La transformation digitale n’est donc pas « que » la numérisation de l’entreprise (Dudézert, 2015, 2017, 2018). La digitalisation consiste à faire évoluer l’activité de l’entreprise (processus, relation clients, business model, structure organisationnelle, flux d’information) dans un monde digital et interconnecté : c’est une transformation identique à la précédente révolution industrielle qui a reconfiguré l’économie artisanale en 1.0 de l’époque vers une économie industrielle dans une logique de consommation de masse. Dans son article Krishnan, (2002) clarifie la notion de Web 2.0, trop axée à ses yeux sur la notion de e-commerce.
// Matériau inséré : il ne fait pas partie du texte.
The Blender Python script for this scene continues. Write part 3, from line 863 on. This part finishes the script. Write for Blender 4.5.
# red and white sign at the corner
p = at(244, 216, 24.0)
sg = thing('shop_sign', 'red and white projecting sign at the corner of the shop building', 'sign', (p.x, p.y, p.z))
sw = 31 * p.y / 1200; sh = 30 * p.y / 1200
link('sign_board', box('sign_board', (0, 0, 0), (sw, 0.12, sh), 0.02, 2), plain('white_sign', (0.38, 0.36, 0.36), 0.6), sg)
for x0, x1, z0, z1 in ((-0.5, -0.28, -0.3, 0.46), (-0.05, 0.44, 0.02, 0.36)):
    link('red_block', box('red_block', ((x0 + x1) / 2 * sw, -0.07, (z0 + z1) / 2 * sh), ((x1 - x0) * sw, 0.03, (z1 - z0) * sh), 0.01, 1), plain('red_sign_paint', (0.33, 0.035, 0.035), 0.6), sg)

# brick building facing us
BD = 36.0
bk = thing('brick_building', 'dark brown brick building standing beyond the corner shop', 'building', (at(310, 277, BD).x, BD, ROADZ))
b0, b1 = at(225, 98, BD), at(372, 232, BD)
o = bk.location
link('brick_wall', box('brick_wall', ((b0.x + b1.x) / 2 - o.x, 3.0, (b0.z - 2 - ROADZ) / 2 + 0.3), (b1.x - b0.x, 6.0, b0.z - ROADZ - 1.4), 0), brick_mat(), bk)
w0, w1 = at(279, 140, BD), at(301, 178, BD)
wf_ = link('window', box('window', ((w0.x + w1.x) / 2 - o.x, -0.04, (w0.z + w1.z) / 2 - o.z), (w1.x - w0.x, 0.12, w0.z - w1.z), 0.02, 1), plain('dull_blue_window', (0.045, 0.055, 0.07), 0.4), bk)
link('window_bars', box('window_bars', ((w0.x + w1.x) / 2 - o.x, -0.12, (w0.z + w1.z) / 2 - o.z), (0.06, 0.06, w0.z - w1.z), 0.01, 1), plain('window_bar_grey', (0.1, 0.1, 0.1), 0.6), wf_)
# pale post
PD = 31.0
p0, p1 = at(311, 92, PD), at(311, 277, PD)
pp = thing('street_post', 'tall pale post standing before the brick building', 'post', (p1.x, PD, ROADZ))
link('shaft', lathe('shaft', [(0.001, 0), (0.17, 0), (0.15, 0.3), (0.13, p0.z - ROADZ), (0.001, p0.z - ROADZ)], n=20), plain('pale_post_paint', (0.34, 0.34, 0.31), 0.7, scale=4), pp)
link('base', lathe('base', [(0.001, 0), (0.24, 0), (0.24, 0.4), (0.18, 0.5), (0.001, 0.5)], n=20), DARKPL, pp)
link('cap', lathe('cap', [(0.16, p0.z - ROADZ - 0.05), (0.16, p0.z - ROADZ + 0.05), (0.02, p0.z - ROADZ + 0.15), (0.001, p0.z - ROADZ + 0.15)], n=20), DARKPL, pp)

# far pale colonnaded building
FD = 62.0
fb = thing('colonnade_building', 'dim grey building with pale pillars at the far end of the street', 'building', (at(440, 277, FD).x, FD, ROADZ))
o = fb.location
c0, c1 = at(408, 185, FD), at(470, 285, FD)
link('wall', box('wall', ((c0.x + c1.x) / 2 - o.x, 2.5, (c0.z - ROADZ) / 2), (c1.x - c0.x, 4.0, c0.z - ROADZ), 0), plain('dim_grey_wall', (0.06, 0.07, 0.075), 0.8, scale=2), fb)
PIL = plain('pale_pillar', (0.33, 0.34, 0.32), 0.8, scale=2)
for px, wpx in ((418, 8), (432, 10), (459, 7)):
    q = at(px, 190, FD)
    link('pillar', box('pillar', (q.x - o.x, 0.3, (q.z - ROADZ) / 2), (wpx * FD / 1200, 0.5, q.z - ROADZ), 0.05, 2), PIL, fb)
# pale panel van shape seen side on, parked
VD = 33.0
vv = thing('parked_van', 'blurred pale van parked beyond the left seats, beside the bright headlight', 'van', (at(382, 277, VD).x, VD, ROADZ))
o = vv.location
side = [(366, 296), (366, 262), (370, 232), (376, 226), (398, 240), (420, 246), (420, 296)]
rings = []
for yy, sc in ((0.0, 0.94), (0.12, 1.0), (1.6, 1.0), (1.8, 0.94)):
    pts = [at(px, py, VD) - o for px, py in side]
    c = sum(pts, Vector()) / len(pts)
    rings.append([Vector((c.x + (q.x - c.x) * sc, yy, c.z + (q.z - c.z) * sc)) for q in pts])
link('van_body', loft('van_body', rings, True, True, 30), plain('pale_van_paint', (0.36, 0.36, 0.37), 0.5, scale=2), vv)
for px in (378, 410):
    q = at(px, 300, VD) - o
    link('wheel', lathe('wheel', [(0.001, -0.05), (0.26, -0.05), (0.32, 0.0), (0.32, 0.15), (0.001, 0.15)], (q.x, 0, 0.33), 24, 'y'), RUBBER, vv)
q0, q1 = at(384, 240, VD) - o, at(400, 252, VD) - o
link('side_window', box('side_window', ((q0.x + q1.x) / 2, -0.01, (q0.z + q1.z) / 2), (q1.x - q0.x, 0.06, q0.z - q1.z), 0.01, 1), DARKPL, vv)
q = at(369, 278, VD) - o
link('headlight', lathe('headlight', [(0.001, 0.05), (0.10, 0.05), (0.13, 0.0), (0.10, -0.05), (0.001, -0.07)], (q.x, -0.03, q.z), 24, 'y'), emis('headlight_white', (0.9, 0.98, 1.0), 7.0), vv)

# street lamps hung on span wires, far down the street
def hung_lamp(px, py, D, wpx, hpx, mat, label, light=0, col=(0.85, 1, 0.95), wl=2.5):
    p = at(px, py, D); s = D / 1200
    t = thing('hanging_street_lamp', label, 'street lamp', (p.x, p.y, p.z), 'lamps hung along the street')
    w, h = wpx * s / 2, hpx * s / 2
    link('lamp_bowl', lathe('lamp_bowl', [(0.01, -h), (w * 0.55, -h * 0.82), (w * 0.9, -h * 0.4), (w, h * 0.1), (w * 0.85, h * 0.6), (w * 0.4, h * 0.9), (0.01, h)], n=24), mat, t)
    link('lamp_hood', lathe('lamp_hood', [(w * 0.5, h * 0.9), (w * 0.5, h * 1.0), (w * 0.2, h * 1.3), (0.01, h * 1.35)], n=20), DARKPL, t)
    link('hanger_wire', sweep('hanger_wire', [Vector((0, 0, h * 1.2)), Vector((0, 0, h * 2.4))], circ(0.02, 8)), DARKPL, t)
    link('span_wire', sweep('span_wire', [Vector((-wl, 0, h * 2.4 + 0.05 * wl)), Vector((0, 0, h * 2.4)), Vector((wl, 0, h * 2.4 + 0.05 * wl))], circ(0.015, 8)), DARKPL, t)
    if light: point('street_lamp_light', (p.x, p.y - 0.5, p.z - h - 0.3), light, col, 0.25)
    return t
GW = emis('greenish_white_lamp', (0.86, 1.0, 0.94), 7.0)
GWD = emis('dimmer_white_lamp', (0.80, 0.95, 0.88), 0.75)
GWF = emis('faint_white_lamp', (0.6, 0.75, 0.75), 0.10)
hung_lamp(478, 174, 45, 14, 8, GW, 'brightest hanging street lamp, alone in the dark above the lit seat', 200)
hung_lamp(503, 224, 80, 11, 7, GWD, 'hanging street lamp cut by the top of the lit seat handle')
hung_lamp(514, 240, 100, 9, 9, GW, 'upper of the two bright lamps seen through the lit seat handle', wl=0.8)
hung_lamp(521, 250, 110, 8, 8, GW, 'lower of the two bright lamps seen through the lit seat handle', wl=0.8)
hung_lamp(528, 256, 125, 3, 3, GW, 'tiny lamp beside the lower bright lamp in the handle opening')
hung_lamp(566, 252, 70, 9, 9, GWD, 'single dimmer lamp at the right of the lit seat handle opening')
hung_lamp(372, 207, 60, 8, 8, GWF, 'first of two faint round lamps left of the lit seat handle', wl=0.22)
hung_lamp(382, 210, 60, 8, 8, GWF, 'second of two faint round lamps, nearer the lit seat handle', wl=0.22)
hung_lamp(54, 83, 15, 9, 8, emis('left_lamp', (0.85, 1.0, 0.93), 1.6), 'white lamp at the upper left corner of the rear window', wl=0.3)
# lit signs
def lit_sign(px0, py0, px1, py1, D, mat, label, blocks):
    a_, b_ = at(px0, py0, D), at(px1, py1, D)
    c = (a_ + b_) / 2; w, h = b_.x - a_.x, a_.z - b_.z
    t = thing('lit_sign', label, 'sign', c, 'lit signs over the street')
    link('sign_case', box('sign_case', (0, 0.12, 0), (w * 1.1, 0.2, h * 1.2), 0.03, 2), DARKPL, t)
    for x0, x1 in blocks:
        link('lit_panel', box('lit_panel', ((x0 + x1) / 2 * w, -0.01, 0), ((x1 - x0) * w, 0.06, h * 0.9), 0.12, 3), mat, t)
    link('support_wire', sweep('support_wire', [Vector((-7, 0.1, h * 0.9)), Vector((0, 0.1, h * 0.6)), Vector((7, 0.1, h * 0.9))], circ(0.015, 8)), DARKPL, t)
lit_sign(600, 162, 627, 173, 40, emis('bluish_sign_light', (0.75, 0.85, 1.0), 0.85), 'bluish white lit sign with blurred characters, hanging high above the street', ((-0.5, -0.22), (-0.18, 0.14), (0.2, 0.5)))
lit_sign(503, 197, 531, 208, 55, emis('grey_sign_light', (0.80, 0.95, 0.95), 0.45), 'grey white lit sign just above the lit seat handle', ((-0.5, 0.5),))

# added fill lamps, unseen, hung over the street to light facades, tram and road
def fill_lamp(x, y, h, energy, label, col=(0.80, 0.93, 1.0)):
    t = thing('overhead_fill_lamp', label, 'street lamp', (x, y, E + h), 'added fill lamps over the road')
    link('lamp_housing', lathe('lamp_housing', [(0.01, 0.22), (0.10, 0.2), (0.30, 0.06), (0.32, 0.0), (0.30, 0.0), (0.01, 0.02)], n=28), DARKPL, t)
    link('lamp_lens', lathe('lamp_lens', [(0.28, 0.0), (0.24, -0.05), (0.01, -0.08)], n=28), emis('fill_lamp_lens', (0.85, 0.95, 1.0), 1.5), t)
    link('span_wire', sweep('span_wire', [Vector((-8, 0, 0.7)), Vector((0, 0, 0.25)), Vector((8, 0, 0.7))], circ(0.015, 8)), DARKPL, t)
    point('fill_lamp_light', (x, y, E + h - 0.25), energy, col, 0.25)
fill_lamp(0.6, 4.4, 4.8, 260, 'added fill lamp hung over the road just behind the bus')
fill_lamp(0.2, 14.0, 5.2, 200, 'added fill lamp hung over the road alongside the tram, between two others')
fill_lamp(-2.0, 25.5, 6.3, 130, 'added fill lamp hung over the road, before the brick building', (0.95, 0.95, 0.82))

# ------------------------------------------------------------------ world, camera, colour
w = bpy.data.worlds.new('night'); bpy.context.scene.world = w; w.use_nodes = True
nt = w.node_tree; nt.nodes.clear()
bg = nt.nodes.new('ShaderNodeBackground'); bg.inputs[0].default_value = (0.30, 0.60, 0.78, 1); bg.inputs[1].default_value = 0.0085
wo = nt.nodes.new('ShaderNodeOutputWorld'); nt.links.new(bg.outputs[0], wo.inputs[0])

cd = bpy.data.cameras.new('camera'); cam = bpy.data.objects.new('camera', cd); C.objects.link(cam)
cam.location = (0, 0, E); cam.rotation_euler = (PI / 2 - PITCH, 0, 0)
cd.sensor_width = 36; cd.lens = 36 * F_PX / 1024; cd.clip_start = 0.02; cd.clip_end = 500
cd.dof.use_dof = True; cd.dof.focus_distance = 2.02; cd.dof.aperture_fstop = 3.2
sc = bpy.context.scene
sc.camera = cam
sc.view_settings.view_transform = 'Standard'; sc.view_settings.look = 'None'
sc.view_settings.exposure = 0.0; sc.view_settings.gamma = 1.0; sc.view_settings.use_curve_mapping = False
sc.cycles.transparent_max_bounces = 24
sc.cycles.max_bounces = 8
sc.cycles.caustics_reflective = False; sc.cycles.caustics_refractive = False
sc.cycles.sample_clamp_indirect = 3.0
Il renomme d'ailleurs ce dernier en e-Business afin de mettre en valeur la notion de transformation digitale : « La transformation numérique est le processus par lequel une entreprise devient un e-business. L’E-business est inextricablement lié au Web et à la distribution d'informations en formats numériques. La transformation numérique se réfère à la conversion de toutes les informations - texte, images, audio et vidéo - en formats numériques pouvant être échangés, stockés, indexés sous forme de bases de données. Il y aura des changements aux processus métier qui leur seront associés. Par exemple, les informations précédemment échangées sous forme de texte sur papier, telles qu'un formulaire de commande, peuvent maintenant être échangées sous la forme d'un fichier numérique et distribuées simultanément à plusieurs « abonnés », sans être préalablement copiées. À l'échelle de l'entreprise, la transformation numérique englobera les quatre C » (p. 4).